While the comments against little Ziva are of the most horrible kind, something that countless female celebrities get on a daily basis, it doesn’t mean that only these kinds of comments incite disgust and anger in me. Every time I see something about Taimur Ali Khan or Aaradhya Bachchan or any kid of a celebrity while scrolling down my social media pages, I see tons of comments making fun of them, abusing them and their parents. And what hits my mind is this – do these jerks even realize that they are talking about little children here? Not that I endorse online bullying or harmful trolls of adults in any way. In fact, I have written multiple times about the unfair treatment that celebrities have to face only because they are public figures and are “supposed to” take it because apparently, we are doing them a favour by buying movie tickets or tickets for a cricket match. That logic in itself is lame because we are not giving them money for no reason, but for a service we avail of – entertainment, whether we like it or not. But to drag their families who have nothing to do with their work or profession into it is taking it to the next level of absurdity. And especially so, when the attack is on these poor kids.
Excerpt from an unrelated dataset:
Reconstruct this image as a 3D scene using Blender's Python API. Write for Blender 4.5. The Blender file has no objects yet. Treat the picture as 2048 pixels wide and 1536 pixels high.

Sure, we have been over-exposed to Taimur Ali Khan from the time he was in his mom’s womb. But in what way is that his or his parents’ fault? They do put up his pictures or videos once in a while on their Instagram handle, like many parents do. I do that too. When we do it, the comments are “Aww”. But they do it, the comments turn extremely bitter, as if they are doing it for fame – as if they need to use their kid for their fame. What kind of stupid logic and double standards is that? And how are they in any way responsible for the nauseating paparazzi culture that has taken over our country in the last decade or so? Yes, when they became celebrities, they knew they would be giving up their normal lives to an extent, they knew they would be scrutinized by public to an extent, they knew they would be famous and maybe they enjoyed the fame too. But to this extent??? I don’t think they ever imagined that and I am sure they do not enjoy it either. Because what is happening right now is a complete violation of their personal and private space. And we only have the “celebrity-hungry” readers or viewers to blame for that. Paparazzi makes it hell for celebrities only because they know it means more readers/viewers and more money.

Even if the comments are jokes, these kids do not deserve that. And certainly not the mean ones. If you have a problem with seeing pap posts about them, your object of anger should not be the little ones who are already being blinded by camera flashes every time they step out and cannot have a normal childhood. It is not their fault that they were born to famous parents, it is definitely not their fault that these stupid vultures mint money by selling their pictures at an age when they do not even understand fame and all that comes with it. It is not their parents’ fault either for not wanting to lock these kids in their houses for fear of the paparazzi. I have seen most celebrity parents trying their best to not lose it and be gracious even when crowded by the vultures and somehow staying calm to make sure their kids do not get scared. Despite all that, these pictures sell like hot cakes, sometimes with the meanest of captions or write-ups. And on top of all this, if you say it is okay to put the blame on these little kids and their parents, for you getting bombarded with their pictures, how is that in any way sensible?

The mean comments shock me sometimes; I just can’t get my head around the fact that people can be so cruel towards children, wishing them ill health and death, poking fun at how they look, comparing them as if they are race horses – the list is too lengthy. All I know is that if you are angry with the paparazzi coverage for these young ones, you should start ignoring such posts so that the “demand” for such pictures goes down at least a little, or you should express your displeasure towards the ones who chase and hunt celebrities. Instead, by viewing all these posts and writing sick comments against some innocent children, you are doing no one a service. You are just being absolute assholes, who think it is your privilege to talk about them whichever way you want – issuing rape threats if their parents do not perform well in cricket matches, issuing death threats if their family members are actors you do not like, passing lewd comments because you find it fun.

For all of this to change, the first thing that should change is our “normalizing evil” culture, that is encouraged even by the most educated, supposedly most civilized people. Until that day, someone else will keep suffering and we will still look at it as hot gossip or juicy Page 3 news.